Three pillars
In my role in Client Services, I am always looking at the experience our clients have when they engage us and, by extension, how our work impacts our client’s clients. A great analogy for these experiences recently dawned on me. Not at a seminar or in a process meeting. While I was playing blocks with our three-year-old.
We are building a lot at our house these days. Not anything large scale, just towers of blocks or LEGOs that our three-year-old daughter delights in crashing to earth. Sometimes it’s a well-placed ball toss that does the damage, sometimes it’s a full-on running smash through the structure. Always it’s followed by giddy laughter.
Once in a while, though, we focus on construction. When she wants to actually build upward, she gets disappointed when a structure inadvertently tumbles down. So I found myself trying to get her up to speed on the basic engineering tenets of structural integrity. Bear in mind that I went to art school, so this is not in my intellectual wheel house. But, she is only a toddler, so she believes me to be an authority on the matter.
“When you only have one pillar, it is very wobbly,” I explain. I stand up one block shaped like a thick, four-inch dowel on end and place a brick-shaped block on top. Not balanced precisely, it falls.
“When you have two, it is better, but still unsteady,” the lesson continues. Demonstrating, the brick piece falls sideways, off the two pillars.
“But three pillars are very steady, see?” I set up the pillars in a triangular configuration as you look down on them. The brick piece lies solidly on top.
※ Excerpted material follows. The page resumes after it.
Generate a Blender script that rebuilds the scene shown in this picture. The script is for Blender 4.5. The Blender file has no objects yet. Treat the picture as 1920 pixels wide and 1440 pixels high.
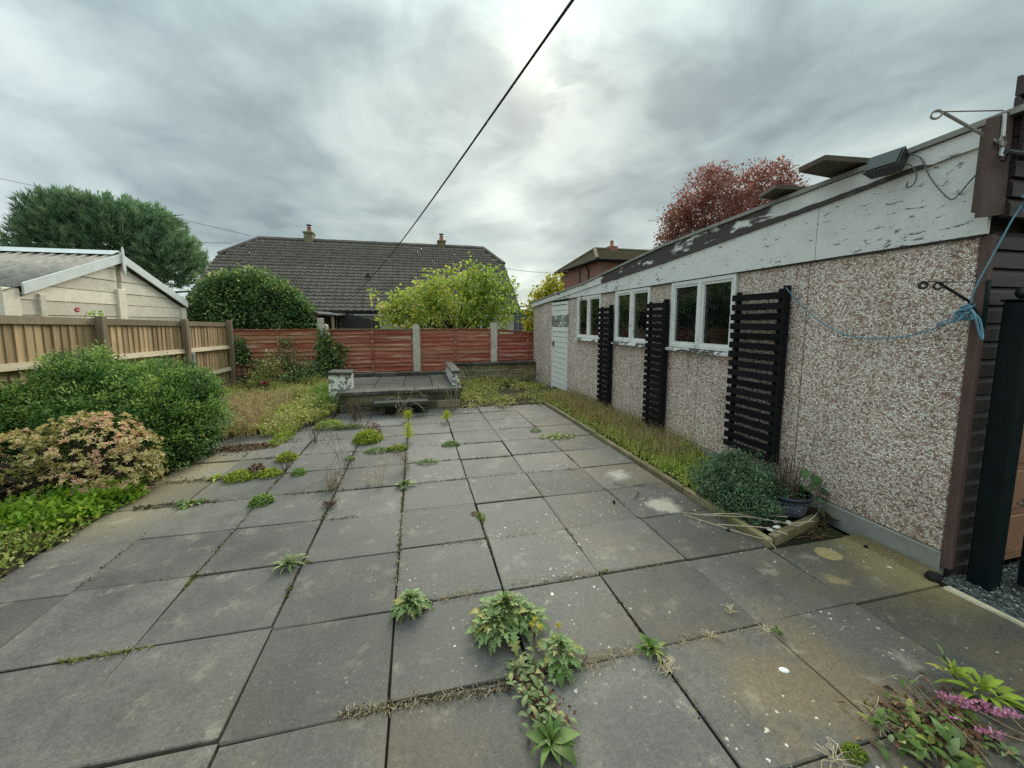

She nods, grasping this concept.
I continue, “It’s like the tripod that we have for the camera.” For some reason, this tripod became a play-object for a few weeks in our house, so she knows what I am talking about. She would carry it around the house like a mini Ansel Adams, setting it up here and there, adjusting the leg lengths, and cranking the middle tube where the camera rests on up and down. You know, typical three-year-old fun.
She then knocked over the blocks and ran off to play with something else.
That’s when it hit me. In my role in Client Services at People Design, I am always looking at the experience our clients have when they engage us and, by extension, how our work impacts our client’s clients. Empathic Customer Experience Design is what we do, after all.
“Three pillars creating a solid base” is a great analogy for the kinds of stories I share (with anyone who will listen) about the impressionistic experiences customers internalize from an interaction.
By my reckoning, you could say the three pillars for solid customer experiences are “good value,” “smart product,” and “rewarding service.” There are a number of customer-service models out there. This one makes sense to me and is pretty simple.
My broad definition of those terms…
Value: Cost relative to inherent worth
Product: The deliverable, artifact, or physical “thing”
Service: The feeling derived from the interaction
When all three are working together, you can feel pretty good about your client’s experience. Two, not so much. One is trouble.
Here’s what I mean (but I’m sure you can build your own equation scenarios)…
(Value + Product) – Service = The DMV. You’re number 86. Now serving 22.
(Product + Service) – Value = Beer at the ballpark. $8.50 for a cup of Miller Lite?
(Value + Service) – Product = Insert your most unappetizing fast food restaurant meal here. Mine involved “chicken.”
Worse yet…
Product – (Service + Value) = My recent cell phone experience.
(Empty Set) = The last minute flight I recently took on a small commuter plane.
So, we continue to do the right thing here—to shore up our pillars. Think about your company’s pillars—and what you can do to strengthen your base.
In the meantime, I will be making some stuff out of Play-Doh.